A sua justificação para, em nome da OPEP, se não reduzirem os actuais níveis de produção é o receio de esta organização e os seus membros perderem a sua quota de mercado. A extracção de petróleo de xisto nos Estados Unidos só é rentável se o preço do petróleo não descer de 50 USD o barril e o pré-sal precisa de um preço de mais de 100 o barril USD.
O custo de extracção de petróleo on shore na Arábia Saudita é de cera de 5 USD o barril, podendo, portanto, suportar quebras ainda maiores no preço médio internacional. Mas não é só esta vantagem de custo baixo.
Durante os anos dourados, este país árabe do Oriente Médio acumulou fantásticas reservas financeiras (cerca de 800 mil milhões USD) propiciadas por um colossal diferencial entre preço de venda e custo de produção. Será que se está perante o regresso do petróleo barato? Neste cenário, o nosso país arrisca-se a entrar em recessão.
E a diversificação? Não há nenhum dirigente político do MPLA e do seu Governo que agora não fale da diversificação da economia. Isto não acontecia há quatro ou cinco anos, em que o essencial do discurso oficial era a reconstrução das infra-estruturas e a acumulação primitiva de capital. E agora, como financiá-la num clima de recessão nas receitas do Estado e da economia e de eventual retracção do investimento directo estrangeiro?

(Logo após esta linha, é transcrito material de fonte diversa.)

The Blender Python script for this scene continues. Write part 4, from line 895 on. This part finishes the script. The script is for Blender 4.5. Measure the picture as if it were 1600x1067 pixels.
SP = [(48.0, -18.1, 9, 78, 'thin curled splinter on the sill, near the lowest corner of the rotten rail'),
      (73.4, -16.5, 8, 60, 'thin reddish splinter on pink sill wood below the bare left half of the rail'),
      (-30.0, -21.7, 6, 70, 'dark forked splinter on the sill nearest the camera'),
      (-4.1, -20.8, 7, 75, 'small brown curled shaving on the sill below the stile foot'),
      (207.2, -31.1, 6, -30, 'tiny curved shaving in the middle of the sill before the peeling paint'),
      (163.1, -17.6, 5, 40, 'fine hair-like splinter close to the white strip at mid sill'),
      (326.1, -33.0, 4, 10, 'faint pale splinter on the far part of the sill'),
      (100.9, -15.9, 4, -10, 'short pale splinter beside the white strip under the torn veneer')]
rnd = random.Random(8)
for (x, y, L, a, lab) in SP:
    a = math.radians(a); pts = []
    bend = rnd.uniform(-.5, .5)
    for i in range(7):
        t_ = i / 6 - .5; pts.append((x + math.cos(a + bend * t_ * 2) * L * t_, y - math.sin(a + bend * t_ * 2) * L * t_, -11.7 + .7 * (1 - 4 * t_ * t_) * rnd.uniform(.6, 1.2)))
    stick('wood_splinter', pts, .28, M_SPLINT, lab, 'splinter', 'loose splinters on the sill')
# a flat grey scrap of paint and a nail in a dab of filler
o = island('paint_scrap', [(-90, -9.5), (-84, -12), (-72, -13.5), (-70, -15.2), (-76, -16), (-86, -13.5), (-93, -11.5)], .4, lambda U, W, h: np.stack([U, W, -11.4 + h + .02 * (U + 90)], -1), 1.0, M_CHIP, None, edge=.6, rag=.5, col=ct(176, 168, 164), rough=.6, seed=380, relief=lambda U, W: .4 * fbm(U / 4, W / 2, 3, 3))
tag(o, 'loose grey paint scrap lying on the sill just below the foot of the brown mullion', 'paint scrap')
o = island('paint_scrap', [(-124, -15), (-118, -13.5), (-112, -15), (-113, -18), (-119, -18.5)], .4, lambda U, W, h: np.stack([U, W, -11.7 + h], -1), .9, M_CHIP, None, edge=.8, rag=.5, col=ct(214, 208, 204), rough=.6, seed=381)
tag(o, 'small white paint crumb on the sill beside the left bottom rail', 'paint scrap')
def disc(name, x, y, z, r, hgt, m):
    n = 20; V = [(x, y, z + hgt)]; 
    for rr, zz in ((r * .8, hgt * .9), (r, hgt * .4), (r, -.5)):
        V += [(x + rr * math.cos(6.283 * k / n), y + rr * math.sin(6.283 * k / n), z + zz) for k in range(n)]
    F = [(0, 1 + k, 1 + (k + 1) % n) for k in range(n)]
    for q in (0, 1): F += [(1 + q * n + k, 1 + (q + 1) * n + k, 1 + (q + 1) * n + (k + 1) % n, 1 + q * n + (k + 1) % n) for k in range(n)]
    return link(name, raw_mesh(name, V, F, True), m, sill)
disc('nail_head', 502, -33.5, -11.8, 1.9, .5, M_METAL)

Agora é que é a oportunidade de se pensar seriamente na diversificação, 'inventar' poupanças e fontes de financiamento novas (algumas devem passar pelas sugestões da minha anterior crónica), corrigir/eliminar vícios de trabalho baseados no oportunismo e no paternalismo, apadrinhar o empreendedorismo e a criação de know-how nacional (o know-how existente pertence aos expatriados, que não o repartem e o usam para renovar contratos de assistência técnica ou de consultoria dos quais os angolanos pouco têm beneficiado), e valorizar o salário e o trabalho dos angolanos.